Many of the "keyless entry" cases that Fagan counted were more alarming than his analysis indicated, Cooke said.

She read one description that stated: "Ongoing investigation, e.g. robbery patterns."

Fagan said that was an isolated case.

Another description stated: "Defendant is known not to live at location."

Fagan asked: "Why can't the person who doesn't live at that address not be visiting someone who lives at that address?"

After the professor stepped down, a Bronx prosecutor testified against the program.

A bespectacled older woman in a conservative red suit, Jeannette Rucker served as bureau chief for the Bronx District Attorney's Office's arraignments office, a post she calls its "central nervous system," since 2007.

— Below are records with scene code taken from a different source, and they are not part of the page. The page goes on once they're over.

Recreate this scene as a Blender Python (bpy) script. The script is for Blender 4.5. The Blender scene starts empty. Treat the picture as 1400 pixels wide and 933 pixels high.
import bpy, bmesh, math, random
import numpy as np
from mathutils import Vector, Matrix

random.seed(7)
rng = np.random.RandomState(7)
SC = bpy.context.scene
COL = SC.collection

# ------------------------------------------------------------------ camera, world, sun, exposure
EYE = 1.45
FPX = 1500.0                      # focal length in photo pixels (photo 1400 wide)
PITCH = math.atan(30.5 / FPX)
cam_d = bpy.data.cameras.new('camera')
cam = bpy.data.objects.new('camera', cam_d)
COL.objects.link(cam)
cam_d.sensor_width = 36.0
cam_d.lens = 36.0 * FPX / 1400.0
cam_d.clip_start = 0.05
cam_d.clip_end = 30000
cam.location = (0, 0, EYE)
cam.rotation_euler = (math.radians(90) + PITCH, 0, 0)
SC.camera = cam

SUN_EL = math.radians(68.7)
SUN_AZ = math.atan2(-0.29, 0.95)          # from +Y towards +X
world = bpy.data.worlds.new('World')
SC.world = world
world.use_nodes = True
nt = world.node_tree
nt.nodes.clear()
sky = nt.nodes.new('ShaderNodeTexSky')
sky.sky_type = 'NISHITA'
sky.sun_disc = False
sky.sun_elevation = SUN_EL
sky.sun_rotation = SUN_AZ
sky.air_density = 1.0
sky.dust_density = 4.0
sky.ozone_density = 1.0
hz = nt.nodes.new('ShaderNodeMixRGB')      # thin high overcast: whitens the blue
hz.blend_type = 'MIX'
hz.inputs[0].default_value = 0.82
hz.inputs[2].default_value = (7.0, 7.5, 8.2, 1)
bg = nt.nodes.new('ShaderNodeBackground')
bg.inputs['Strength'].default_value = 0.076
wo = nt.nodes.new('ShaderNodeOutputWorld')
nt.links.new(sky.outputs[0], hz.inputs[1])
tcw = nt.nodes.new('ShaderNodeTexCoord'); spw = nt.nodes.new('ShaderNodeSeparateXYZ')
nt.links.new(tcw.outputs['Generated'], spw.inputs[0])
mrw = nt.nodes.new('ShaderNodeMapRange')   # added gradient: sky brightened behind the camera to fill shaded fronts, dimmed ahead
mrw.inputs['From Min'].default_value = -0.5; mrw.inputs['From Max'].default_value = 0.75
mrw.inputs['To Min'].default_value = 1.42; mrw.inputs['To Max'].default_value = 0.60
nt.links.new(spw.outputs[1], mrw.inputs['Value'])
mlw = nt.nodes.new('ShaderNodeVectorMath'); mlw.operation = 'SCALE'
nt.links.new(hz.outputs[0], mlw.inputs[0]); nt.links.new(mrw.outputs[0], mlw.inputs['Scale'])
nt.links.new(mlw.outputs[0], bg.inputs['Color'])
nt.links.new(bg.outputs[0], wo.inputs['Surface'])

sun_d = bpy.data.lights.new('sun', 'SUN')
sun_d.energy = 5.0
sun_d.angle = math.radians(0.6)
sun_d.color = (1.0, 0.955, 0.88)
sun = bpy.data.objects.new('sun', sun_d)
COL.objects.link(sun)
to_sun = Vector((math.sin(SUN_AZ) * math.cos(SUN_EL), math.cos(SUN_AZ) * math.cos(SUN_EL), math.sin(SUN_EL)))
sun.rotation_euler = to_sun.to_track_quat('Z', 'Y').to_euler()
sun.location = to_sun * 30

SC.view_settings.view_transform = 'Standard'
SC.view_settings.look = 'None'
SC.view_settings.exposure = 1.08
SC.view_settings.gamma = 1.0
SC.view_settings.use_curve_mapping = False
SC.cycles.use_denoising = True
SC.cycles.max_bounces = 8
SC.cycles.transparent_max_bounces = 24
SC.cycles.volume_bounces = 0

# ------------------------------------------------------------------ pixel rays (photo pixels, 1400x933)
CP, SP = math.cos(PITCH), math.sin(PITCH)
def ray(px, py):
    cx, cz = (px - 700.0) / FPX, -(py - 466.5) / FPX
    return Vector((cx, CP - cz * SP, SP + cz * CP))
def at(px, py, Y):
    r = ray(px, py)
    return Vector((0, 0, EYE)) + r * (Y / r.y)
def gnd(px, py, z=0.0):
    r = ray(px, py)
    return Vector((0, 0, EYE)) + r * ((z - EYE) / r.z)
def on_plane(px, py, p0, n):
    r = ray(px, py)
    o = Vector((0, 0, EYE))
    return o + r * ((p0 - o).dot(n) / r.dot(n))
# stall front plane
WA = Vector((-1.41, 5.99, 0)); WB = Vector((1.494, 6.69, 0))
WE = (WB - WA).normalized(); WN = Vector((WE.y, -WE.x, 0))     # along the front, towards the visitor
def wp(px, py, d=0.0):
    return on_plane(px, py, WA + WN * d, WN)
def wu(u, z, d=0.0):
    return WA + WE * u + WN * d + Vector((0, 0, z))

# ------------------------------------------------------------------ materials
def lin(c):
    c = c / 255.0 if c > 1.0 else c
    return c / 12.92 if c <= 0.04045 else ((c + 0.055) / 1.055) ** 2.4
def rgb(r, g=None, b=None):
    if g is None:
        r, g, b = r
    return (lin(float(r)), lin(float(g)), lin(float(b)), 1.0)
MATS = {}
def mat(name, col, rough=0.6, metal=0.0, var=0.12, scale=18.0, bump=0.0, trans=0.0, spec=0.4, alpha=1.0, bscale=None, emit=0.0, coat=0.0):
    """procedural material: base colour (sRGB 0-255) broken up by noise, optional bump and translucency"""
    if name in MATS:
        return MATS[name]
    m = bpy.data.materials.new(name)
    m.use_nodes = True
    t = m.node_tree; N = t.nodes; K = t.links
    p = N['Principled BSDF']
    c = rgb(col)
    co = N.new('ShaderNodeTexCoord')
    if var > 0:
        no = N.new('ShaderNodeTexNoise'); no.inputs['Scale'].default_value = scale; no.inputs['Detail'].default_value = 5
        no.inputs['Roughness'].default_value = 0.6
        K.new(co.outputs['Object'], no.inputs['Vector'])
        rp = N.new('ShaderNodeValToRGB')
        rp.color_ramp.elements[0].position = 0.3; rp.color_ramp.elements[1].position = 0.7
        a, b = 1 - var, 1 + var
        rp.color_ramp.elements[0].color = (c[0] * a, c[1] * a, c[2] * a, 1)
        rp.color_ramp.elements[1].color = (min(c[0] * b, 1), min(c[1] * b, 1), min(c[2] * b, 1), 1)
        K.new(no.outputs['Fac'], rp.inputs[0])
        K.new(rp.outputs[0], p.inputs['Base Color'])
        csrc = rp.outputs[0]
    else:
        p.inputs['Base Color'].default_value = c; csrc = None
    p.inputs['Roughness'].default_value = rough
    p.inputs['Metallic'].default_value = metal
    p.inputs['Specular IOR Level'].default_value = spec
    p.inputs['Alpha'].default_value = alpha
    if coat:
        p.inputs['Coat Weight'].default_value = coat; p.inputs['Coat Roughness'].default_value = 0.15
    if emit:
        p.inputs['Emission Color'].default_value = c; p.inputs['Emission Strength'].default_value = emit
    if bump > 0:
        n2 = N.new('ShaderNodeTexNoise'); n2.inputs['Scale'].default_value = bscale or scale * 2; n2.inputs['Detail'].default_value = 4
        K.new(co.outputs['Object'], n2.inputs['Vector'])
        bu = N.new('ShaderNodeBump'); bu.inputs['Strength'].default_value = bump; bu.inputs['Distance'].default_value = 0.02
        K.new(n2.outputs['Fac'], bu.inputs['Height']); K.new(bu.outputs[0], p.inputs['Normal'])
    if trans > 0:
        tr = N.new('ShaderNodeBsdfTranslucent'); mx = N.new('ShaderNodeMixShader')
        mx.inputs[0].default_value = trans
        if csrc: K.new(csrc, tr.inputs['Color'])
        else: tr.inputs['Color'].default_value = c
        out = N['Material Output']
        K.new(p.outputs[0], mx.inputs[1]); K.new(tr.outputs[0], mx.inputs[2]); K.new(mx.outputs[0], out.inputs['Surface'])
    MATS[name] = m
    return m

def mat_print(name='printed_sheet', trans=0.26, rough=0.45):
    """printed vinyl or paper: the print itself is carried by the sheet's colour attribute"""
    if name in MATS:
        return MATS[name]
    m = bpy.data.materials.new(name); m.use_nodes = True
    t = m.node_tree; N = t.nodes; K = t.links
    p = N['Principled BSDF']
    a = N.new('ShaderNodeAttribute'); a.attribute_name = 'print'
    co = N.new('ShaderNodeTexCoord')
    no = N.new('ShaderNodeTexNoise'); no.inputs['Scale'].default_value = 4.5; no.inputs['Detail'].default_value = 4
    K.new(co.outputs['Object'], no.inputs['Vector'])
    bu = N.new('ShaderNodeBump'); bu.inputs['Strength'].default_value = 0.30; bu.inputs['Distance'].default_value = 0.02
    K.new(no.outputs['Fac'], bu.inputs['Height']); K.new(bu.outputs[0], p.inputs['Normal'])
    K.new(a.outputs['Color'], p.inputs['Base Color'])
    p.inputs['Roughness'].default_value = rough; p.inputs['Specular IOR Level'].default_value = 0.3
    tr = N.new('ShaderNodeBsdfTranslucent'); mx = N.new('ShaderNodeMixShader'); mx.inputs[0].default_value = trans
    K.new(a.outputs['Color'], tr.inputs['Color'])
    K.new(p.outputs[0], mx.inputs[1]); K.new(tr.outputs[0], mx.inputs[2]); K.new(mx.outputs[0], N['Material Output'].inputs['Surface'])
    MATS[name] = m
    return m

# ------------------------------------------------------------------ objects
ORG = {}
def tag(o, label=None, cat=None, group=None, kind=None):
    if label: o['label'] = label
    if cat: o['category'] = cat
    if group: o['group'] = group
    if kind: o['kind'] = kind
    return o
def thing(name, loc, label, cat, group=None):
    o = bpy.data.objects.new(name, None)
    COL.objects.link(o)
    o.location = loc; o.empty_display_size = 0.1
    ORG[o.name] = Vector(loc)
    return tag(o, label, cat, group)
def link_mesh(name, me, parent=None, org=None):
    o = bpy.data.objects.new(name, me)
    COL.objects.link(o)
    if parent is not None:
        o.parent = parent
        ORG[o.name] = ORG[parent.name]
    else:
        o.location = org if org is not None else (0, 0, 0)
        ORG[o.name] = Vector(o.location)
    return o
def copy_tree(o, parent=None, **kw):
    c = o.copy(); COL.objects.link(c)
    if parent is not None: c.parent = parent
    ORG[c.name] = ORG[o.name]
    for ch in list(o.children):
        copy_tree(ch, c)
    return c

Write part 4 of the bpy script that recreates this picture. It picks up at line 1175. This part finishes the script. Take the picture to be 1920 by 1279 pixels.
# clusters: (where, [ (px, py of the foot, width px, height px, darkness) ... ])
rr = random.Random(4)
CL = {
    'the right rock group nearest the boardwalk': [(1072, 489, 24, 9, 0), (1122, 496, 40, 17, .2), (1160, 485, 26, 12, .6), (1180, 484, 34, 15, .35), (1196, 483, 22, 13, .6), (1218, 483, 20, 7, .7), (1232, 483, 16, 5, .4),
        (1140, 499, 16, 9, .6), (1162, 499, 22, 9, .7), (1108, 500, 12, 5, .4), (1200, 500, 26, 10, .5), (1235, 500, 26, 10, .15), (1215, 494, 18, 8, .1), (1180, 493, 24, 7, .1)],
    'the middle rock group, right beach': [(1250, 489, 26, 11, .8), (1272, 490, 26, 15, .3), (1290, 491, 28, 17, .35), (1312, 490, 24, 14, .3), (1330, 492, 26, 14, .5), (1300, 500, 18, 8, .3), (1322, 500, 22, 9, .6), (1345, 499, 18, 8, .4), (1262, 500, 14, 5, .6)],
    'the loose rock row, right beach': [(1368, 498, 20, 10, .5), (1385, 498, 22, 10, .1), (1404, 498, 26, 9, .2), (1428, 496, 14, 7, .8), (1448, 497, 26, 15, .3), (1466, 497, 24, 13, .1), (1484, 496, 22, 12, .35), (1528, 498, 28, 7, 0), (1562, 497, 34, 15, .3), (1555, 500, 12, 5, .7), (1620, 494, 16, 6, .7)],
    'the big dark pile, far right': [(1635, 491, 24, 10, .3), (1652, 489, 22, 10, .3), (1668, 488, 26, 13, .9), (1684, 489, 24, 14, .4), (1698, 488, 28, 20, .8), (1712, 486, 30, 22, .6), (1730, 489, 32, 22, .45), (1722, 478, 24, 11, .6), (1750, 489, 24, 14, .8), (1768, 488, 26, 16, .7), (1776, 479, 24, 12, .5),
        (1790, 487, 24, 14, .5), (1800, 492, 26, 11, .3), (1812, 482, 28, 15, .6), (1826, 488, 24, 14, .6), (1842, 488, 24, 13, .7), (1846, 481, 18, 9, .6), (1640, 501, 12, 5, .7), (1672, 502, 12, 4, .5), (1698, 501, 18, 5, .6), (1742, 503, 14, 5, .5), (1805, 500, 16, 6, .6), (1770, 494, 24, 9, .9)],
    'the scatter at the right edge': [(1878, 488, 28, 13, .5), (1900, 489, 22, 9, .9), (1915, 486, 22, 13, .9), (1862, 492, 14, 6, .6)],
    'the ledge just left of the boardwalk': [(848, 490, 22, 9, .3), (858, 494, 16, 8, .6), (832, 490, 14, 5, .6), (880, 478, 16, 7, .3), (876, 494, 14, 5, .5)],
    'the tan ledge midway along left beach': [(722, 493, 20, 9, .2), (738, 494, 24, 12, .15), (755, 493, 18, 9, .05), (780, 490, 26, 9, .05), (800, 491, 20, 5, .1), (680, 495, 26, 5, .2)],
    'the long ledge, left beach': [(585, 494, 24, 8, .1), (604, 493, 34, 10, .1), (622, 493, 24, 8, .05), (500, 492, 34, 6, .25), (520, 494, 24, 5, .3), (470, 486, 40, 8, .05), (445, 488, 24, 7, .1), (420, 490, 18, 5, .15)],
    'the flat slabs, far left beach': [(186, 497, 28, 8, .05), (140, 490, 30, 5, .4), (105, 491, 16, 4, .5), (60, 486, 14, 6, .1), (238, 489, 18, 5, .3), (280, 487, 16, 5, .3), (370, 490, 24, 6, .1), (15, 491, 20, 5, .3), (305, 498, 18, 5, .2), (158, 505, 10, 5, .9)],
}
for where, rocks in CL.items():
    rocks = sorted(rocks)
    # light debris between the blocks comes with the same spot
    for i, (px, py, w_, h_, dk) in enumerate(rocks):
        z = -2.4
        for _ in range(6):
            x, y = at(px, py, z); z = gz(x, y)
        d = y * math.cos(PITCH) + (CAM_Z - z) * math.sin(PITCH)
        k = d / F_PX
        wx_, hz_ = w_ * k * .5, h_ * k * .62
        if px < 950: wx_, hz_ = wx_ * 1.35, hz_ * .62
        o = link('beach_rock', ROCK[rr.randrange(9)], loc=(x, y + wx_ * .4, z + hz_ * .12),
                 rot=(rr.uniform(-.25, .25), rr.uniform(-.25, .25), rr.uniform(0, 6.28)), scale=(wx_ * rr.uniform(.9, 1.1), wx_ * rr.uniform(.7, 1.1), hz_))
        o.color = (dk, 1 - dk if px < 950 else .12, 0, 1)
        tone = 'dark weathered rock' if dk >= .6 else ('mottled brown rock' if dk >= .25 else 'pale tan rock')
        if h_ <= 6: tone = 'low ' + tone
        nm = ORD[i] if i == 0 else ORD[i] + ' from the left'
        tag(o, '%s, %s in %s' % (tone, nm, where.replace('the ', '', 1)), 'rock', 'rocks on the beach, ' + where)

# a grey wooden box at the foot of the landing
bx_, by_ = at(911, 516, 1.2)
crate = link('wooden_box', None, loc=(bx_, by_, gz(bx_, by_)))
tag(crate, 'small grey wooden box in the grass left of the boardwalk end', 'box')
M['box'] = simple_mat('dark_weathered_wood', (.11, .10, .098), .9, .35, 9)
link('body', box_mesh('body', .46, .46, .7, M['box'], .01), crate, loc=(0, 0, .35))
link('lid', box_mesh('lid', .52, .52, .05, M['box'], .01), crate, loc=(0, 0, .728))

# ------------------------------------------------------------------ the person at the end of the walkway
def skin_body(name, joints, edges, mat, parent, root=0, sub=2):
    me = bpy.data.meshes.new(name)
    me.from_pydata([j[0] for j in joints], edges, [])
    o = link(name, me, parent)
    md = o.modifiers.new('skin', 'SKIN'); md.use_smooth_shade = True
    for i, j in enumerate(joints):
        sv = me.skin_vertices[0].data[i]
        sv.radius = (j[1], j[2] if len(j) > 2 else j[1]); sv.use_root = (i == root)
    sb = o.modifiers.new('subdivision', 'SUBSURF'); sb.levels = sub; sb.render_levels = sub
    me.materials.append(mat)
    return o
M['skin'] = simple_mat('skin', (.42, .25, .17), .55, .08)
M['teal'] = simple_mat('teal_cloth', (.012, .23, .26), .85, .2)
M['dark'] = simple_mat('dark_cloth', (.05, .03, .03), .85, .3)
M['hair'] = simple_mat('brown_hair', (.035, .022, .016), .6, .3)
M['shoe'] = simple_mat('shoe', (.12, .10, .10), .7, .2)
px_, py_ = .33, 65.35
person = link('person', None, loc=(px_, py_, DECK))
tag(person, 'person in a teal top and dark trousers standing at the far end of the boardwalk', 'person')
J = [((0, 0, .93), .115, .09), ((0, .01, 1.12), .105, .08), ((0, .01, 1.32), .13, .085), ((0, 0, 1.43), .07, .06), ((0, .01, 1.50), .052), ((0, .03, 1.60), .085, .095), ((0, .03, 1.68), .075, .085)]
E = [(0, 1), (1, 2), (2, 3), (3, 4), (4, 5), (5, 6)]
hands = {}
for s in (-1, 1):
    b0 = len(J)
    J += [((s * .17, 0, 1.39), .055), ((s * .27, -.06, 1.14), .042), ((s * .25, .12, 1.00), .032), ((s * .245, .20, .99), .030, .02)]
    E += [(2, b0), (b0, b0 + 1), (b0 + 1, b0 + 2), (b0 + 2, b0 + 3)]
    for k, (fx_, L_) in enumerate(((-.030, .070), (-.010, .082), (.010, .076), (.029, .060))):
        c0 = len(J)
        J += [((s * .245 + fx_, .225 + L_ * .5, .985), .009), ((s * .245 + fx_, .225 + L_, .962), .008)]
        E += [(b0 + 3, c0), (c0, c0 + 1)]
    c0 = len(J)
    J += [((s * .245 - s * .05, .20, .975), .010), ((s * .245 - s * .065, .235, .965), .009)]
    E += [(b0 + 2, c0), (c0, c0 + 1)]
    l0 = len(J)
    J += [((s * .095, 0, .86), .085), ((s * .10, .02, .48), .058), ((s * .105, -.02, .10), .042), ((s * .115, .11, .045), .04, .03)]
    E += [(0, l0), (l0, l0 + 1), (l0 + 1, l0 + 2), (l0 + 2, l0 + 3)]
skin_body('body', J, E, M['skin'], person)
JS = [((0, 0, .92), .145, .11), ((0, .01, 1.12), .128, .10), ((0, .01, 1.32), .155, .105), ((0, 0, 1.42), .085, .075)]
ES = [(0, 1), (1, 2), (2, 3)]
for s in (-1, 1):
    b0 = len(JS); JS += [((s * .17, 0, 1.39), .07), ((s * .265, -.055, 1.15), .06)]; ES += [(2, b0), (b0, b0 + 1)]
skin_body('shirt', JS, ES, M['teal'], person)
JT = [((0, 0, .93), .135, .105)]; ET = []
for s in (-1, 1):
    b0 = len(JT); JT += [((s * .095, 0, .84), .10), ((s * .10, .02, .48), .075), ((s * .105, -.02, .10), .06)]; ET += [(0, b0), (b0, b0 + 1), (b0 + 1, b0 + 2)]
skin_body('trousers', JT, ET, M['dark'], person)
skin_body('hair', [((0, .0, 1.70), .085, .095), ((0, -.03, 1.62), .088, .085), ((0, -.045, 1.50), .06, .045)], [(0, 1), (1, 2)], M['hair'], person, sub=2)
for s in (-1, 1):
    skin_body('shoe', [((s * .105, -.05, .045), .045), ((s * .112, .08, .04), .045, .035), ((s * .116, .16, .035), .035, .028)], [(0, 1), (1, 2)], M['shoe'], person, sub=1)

Rucker described herself as hardened by decades of work for the department, previously as deputy chief.

"Twenty-one long years," she harrumphed.

Though the Clean Halls program lasted nearly as long as her tenure, she testified that she had her first doubts about the program in 2007, when judges started dismissing trespassing cases in droves.

"Like most DAs, I took it with a grain of salt," Rucker said, referring to the dismissals.

In rapid-fire delivery, she said that the trend persisted for 4 years, until she had a law school intern investigate Clean Halls trespass stops.

"I found we were dead wrong," she said. "We had to clean up our act."

In February 2011, she said, she met with Kerry Sweet, deputy inspector of the NYPD's Legal Bureau, and arranged for a meeting this June with district attorneys offices for all five boroughs.

"We call them the Five Families," Rucker said.

She said none of the departments formally responded to her concerns, but individual officers replied to a letter she drafted outlining how she viewed the problem.

In July, she made headlines for announcing that her bureau would no longer handle trespassing cases with supporting depositions and would interview the officers directly.

Monday's hearings closed before the end of her direct examination, and she will face questioning by city attorneys today.